Bush said that he "doesn't need the Olympics to express my concerns" about China's human rights record, something he said he has consistently done in past meetings with Chinese leaders. In Beijing next month, he intends to cheer on U.S. athletes. "It's an athletic event," he said.
Bush made the comments in a press conference here with Japanese Prime Minister Yasuo Fukuda on the eve of the annual Group of Eight summit of industrialized nations.
Fukuda also ended speculation by declaring that he would attend the Aug. 8 opening of the Games. Some human rights groups have called for world leaders to boycott the ceremony to protest China's repression of dissidents and its support for pariah states Burma and Sudan.
"You don't have to link the Olympics to politics," Fukuda said. "I would not like the Chinese to become unhappy. We are neighbors, after all."

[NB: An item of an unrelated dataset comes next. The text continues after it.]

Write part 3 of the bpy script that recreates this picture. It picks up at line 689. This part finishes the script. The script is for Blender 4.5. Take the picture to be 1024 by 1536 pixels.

Meeting in a resort on the northern Japanese island Hokkaido, the leaders of the G8 nations — the United States, Japan, Great Britain, France, Germany, Russia, Canada and Italy — will work through a packed three-day agenda covering topics such as:
•Global warming
•Soaring energy and food prices
•Economic uncertainty following the collapse of the U.S. housing market
• The nuclear programs of North Korea and Iran
•Aid for Africa
Fukuda hopes to use the G8 summit to broker a deal to reduce by 50% worldwide greenhouse gas emissions by 2050. Bush has balked at the idea, believing that any G8 agreement to reduce the emissions of greenhouse gases — which trap heat in the atmosphere and contribute to global warming — would be meaningless unless emerging economic powerhouses China and India sign on, too.
"The president's trying to shift the blame to developing countries," says Alden Meyer, policy director for the Union of Concerned Scientists, a non-profit environmental group. Meyer said that China and India have already signaled at a climate change conference in Indonesia, last December that they're willing to accept emissions-cutting targets.
"On the topic of climate change, this year will be a place-holder summit," William Antholis, managing director of the Brookings Institution think tank, predicted.
Antholis said that U.S. presidential contenders Sens. John McCain and Barack Obama were more committed than Bush to stopping global warming. When a new U.S. president meets G8 leaders again in Italy next year, he said, "industrial nations may finally step up to the global challenge of cutting emissions."
In an hour-long meeting Sunday afternoon, Bush, who was celebrating his 62nd birthday, sought to reassure Fukuda on another issue sensitive in Japan: the abduction by North Korea of at least 17 Japanese citizens in the 1970s and 1980s.
Last month, the United States removed North Korea from a list of countries that sponsor terrorism — a reward for Pyongyang's progress toward dismantling its nuclear weapons program. The decision was widely criticized in Japan, which wants to see North Korea pressured into accounting for the missing Japanese.
"As a father of little girls, I can't imagine what it would be like to have my daughter just disappear," Bush said. He said he told Fukuda "the United States will not abandon you on this issue."